BH: The funny thing is, it was the Bears' defense that was the bigger issue last year. The offense was actually pretty good. With Lovie Smith taking over the defense, is that unit going to be good enough to make the Bears contenders again? Because, like in Green Bay, it's going to be the same cast of characters on defense.

Lovie Smith
Getty Images: Scott Boehm

JC: As is usually the case in the NFL, it's all going to come down to injuries and how well Smith makes adjustments to calling the signals again – something he hasn't done since 2003, his final year as the Rams defensive coordinator. Even though the preseason can sometimes be used to disguise what a ballclub will actually do when it counts, we've seen increased pressure up front and even some experimentation with the zone blitz here in Chicago. The secondary is going to be a question mark like it was a year ago because of all the nicks and scrapes we saw in training camp, which is why letting the enemy passer go through his progressions comfortably in the pocket is such a killer.

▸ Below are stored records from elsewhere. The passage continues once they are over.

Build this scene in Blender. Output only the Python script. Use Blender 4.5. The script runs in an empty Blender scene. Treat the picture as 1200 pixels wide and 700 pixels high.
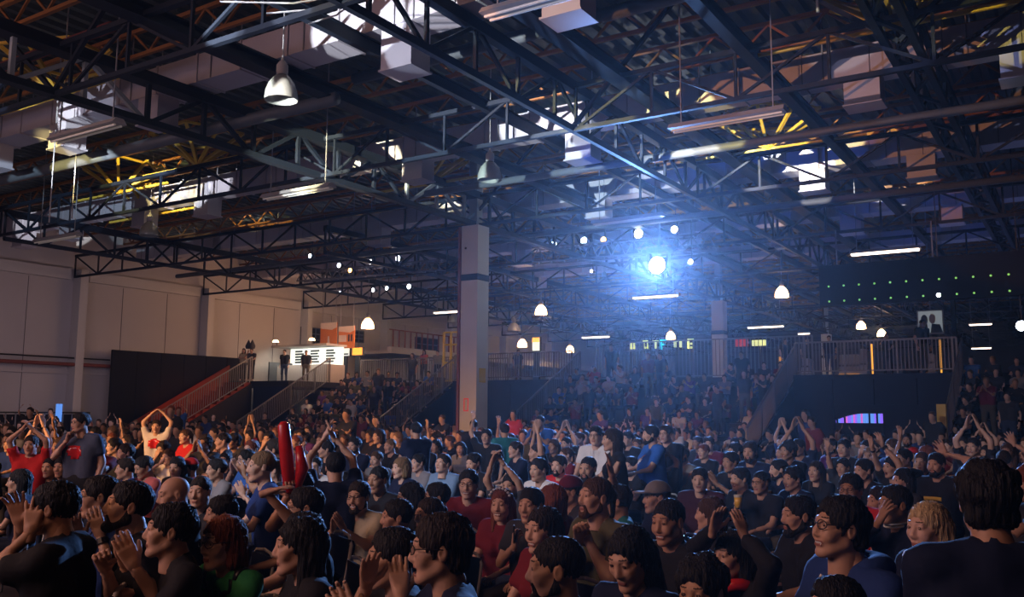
import bpy, math, random
import numpy as np
from mathutils import Matrix, Vector, Euler

# ------------------------------------------------------------------ camera, world, lights, exposure
SC = bpy.context.scene
COL = SC.collection
RNG = random.Random(7)
FPX, PITCH, YAW, ROLL, ZC = 1060.0, math.radians(7.2), math.radians(32.6), math.radians(0.35), 1.72
_F = np.array([-math.sin(YAW) * math.cos(PITCH), math.cos(YAW) * math.cos(PITCH), math.sin(PITCH)])
_R = np.array([math.cos(YAW), math.sin(YAW), 0.0])
_U = np.cross(_R, _F)
_R, _U = _R * math.cos(ROLL) + _U * math.sin(ROLL), -_R * math.sin(ROLL) + _U * math.cos(ROLL)
_C = np.array([0, 0, ZC])


def ray(px, py):
    return _F + (px - 600) / FPX * _R - (py - 350) / FPX * _U


def atY(px, py, Y):
    d = ray(px, py)
    return _C + d * (Y / d[1])


def atX(px, py, X):
    d = ray(px, py)
    return _C + d * (X / d[0])


def atZ(px, py, Z):
    d = ray(px, py)
    return _C + d * ((Z - ZC) / d[2])


def atD(px, py, D):
    return _C + ray(px, py) * D


def proj(p):
    v = np.asarray(p, float) - _C
    k = v @ _F
    return 600 + FPX * (v @ _R) / k, 350 - FPX * (v @ _U) / k, k


cam = bpy.data.cameras.new('camera')
cam.sensor_width = 36
cam.lens = FPX * 36 / 1200
cam.clip_start = 0.05
cam.clip_end = 400
camo = bpy.data.objects.new('camera', cam)
COL.objects.link(camo)
camo.matrix_world = Matrix(((_R[0], _U[0], -_F[0], 0), (_R[1], _U[1], -_F[1], 0), (_R[2], _U[2], -_F[2], ZC), (0, 0, 0, 1)))
SC.camera = camo

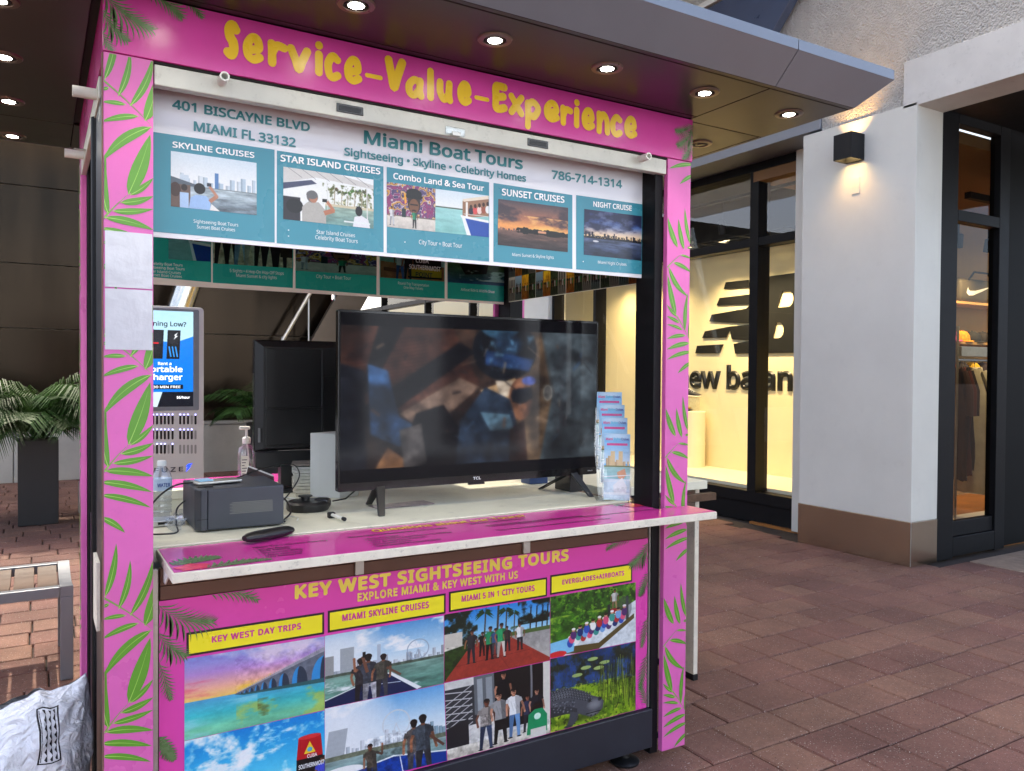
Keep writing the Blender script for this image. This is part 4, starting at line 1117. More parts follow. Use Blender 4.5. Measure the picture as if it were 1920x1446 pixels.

The Midway Monsters are going to be tested in Week 1, as Aaron Rodgers and Co. did a nice Air Coryell impression throughout the preseason.

BH: Sort of the same question as you asked me: With the reigning division champions adding Brett Favre, with the Bears adding Cutler, with the Packers adding Dom Capers to run the defense and with the Lions significantly better on paper, how do you think the division shakes out?

JC: I wrote it before the Favre acquisition, and I'll write it again after the Favre acquisition: Minnesota is the best team in the NFC North and my prediction to take the division. The Bears are without a doubt better on both sides of the football, especially at linebacker because free-agent addition Pisa Tinoisamoa has fit in beautifully alongside Pro Bowlers Brian Urlacher and Lance Briggs. I'm high on Green Bay as well and believe they can challenge for a wild-card berth, although I'll need to see how Capers' 3-4 performs since it usually takes a year or so to get the personnel where it needs to be to run it properly.

Detroit is still Detroit and will inevitably be bottom-feeders again, but they're not going to be an 0-16 rollover like they were in 2008.